Opening event (Friday evening)
Plenary meeting (Saturday morning)
Closing plenary (Sunday afternoon)
Opening Event (Friday evening): Global crisis, global solidarity – how do we build global union power?
The Global crisis which we are experience has made it ever more clear that the global working class needs to build its collective global power. Over the last decade, the international trade union organisations, such as GUFs and the ITUC, have explored various strategies to rebuild union power and extend its reach to global governance processes. We have won certain battles. In some places, trade union have become part of huge, but often shortlived, social movements. We have started to recognise, in many places, the importance of international cooperation (again). But have we done enough? Have we found the right allies? Which of these strategies are contributing to our longterm success? Are we winning battles, but losing the war? What do we need to do in order to build global solidarity that finally will enable us to overcome the global crisis of the current economic, political and social system?

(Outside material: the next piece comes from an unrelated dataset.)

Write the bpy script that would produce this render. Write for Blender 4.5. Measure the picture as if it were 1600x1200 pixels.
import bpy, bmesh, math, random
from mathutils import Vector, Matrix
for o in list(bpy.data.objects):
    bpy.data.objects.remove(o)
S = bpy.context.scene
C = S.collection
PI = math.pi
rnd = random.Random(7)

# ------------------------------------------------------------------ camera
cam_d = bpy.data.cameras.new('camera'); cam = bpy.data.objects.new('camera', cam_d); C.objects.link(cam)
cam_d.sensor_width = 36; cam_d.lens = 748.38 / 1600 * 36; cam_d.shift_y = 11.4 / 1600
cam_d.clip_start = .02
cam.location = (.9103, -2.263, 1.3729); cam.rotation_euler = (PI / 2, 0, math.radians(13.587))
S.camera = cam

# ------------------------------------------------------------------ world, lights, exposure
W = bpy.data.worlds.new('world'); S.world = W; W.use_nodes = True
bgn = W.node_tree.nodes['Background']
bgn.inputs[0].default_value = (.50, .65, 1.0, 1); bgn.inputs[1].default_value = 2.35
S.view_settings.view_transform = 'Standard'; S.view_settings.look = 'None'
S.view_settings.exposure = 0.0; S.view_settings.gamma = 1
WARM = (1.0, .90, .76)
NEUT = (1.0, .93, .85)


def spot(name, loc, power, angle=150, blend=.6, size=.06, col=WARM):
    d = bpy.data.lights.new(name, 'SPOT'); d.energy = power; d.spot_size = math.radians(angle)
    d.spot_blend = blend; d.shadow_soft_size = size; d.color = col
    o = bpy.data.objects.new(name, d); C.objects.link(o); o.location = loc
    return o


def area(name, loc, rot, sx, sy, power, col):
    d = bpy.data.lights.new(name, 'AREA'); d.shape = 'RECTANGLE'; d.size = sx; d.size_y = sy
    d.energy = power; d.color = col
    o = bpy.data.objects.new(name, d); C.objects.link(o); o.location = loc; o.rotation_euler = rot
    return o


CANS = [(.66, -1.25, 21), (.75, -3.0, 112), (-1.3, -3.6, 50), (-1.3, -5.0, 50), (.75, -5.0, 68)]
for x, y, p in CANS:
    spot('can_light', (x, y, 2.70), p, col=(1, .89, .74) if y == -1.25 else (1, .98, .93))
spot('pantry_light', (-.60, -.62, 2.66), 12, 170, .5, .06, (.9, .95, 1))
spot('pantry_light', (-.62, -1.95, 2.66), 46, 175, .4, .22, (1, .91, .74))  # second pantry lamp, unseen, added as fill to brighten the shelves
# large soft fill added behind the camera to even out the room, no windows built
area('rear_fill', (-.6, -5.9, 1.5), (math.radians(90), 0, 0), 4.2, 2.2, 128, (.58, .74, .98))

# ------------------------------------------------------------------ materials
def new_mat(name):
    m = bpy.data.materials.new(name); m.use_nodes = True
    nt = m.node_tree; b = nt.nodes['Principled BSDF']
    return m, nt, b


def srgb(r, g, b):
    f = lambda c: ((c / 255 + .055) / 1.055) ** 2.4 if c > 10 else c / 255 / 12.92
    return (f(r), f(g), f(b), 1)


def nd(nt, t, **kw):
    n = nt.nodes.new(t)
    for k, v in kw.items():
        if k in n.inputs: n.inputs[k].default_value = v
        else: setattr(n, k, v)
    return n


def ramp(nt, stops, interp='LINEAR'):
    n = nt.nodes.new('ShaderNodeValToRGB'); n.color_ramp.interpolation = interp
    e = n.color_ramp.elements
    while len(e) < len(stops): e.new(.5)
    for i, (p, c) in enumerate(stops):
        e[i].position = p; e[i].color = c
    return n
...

Plenary Session (Saturday morning): How do we build power at the global workplace? Experiences in building various models
Global union power starts with worker power at the workplace – and in creating linkages between those various local workplaces so that workers can make their voice heard globally. Combining local organising and getting organised globally is a challenge. Global union federations have focussed a lot on transnational companies, where the need for global organising is most evident. Various models, from International Framework Agreements over creating networks between unions in TNCs to pushing for multiemployer agreements, have been pursued in order to challenge the rules under which global corporations build their labour relations. However, outside TNCs and even outside the big companies as well, there is growing global networking, pushing for regulation and space for organising for workers as scattered, precarious and informalised as domestic workers. In this plenary discussion we will compare different strategies and explore, what they have in common, where they are disparate, and what they can tell us about ways forward.